According to Newcomb, as a Native person growing up in the LDS Church, she was subjected to many teachings about Lamanites that taught they were an evil people who had turned their backs on God, and God had darkened their skin as a sign of his curse upon them.

“I was fully raised with that doctrine,” Newcomb said, explaining it troubled her growing up as she compared her lighter skin to her darker relatives in Alaska or as she was discouraged from connecting with the traditional culture of her Tsimshian family.

Newcomb was also raised with the teachings of LDS Church leaders like the late Spencer W. Kimball, the 12th president of the LDS Church, who spoke of how Native Americans became visibly “white and delightsome” after joining the LDS Church.

“It’s all due to the Book of Mormon story,” Newcomb said.

By the end of 2015, while Newcomb was preparing for the baptism of one of her sons, she found herself in the middle of a crisis of faith.
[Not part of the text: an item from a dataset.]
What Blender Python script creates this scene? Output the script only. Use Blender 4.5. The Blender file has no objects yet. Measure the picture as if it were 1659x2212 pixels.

Until then, she said, she had kept her growing doubts about the veracity of LDS teachings to herself.

Now, however, she began to share them with her husband. Newcomb said her husband was supportive, and within a few months the couple decided to leave the Church.

“It was very quiet, low drama,” Newcomb said of their exit.

With the free assistance of Utah attorney Mark Naugle, who operates a QuitMormon. com website, the couple officially requested the LDS Church remove their names from church membership.

Native voice

After leaving the LDS Church, Newcomb said she came to the realization that her life in the Church had come at a personal price.

“My core identity as an indigenous person has been hijacked by something that wasn’t beautiful,” she said.

Newcomb said she began looking online for stories from other Native Mormons and ex-Mormons, but she couldn’t find them. According to Newcomb, there’s a lot of validation online for ex-Mormons regarding a diversity of issues, but not for Native American ex-Mormons.

“I kind of felt like I had the responsibility to give these issues a voice,” she said, adding that “there is variety” in Native people’s experiences within the LDS Church.

A year ago, Newcomb started her Lamanite Truth blog and Facebook page to spark that conversation for Native people. She also connected with John Dehlin, the founder of the Mormon Stories Podcast, and became one of several people Dehlin interviewed for his “Losing the Lamanites” series, which can be viewed on YouTube.

As a result of speaking out, Newcomb said she has been contacted by many indigenous people with similar experiences within the LDS Church. Newcomb said she tries to share her own experiences and beliefs in a respectful way. Because of what she has experienced, Newcomb said she isn’t trying to force her beliefs on others.

“I’m not trying to attack Mormonism,” she said, “but bring light and truth to these issues.”

As for the future, Newcomb said she would like to publish more stories of healing among Native people. Newcomb said she hopes by adding such stories – of indigenous people reconnecting with their traditional cultures, languages and identity – she can give other people hope and direction.